What happens to your retirement fund benefits when you die?

The first few months after losing a loved one can be traumatic. To lessen the impact of this stress, it’s important that you and your family understand the complex process behind retirement fund claims should you die before retirement, says Allan Gray’s Sonja Smit.

Whether you are a member of a retirement annuity, a pension fund or a provident fund, you’ve probably nominated at least one person to receive what you’ve saved up should you die before you retire. But what many people don’t know is that this does not guarantee that those people will receive the money.

“When members die prior to retirement, the purpose of the money they’ve saved up changes from provision in their retirement years to provision for their dependants,” says Sonja Smit, who is responsible for processing death claims at Allan Gray.

She explains that retirement products are governed by the Pension Funds Act. “Every retirement fund has a board of trustees, which is responsible for making sure the fund is well governed and that members’ best interests are protected,” she asserts. “One of the roles of the trustees is to ensure that a member’s benefits are distributed fairly if they die before they retire.”

Who qualifies as a dependant?

According to the Pension Funds Act, the trustees of your retirement fund must decide who will receive the benefits and one of the determining factors is their level of dependence on you, the member. “Dependants could be spouses, which includes permanent life partners, children of all ages, including legally adopted children, anyone proven to have been financially dependent on the member at the time of their death and anyone entitled to maintenance, such as former spouses,” says Smit. It could even include those who may in the future have become financially dependent on you if you hadn’t died, such as a child born after your death.
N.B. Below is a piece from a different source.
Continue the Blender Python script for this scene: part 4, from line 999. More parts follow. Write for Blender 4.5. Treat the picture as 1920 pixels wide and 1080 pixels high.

Make sure your nominations are up to date

While the trustees will conduct their own investigations after you die, they will take your wishes into consideration. “It’s vital that members provide their fund with comprehensive details of their family circle and nominees and keep the details up to date,” states Smit. “This will make the task of the trustees much easier and hopefully speed up the process.”

Smit adds that a member may nominate any natural person, trust or legal entity in writing to be considered by the trustees when they allocate the death benefit, but they may not nominate their estate. “The fact that a party qualifies as a dependant, or was nominated, doesn’t entitle them to receive all or a part of the death benefit,” she says. “However, it does mean that they must be considered by the trustees when distributing the funds.”

 How long does the process take?

“Trustees have up to 12 months to complete their investigation,” explains Smit. This is why she believes it’s crucial that members ensure their loved ones are provided for in the immediate aftermath of their death. “It’s worthwhile considering a product like a tax-free investment or endowment, which can provide liquidity to your dependants while the retirement fund process is wound up,” she concludes.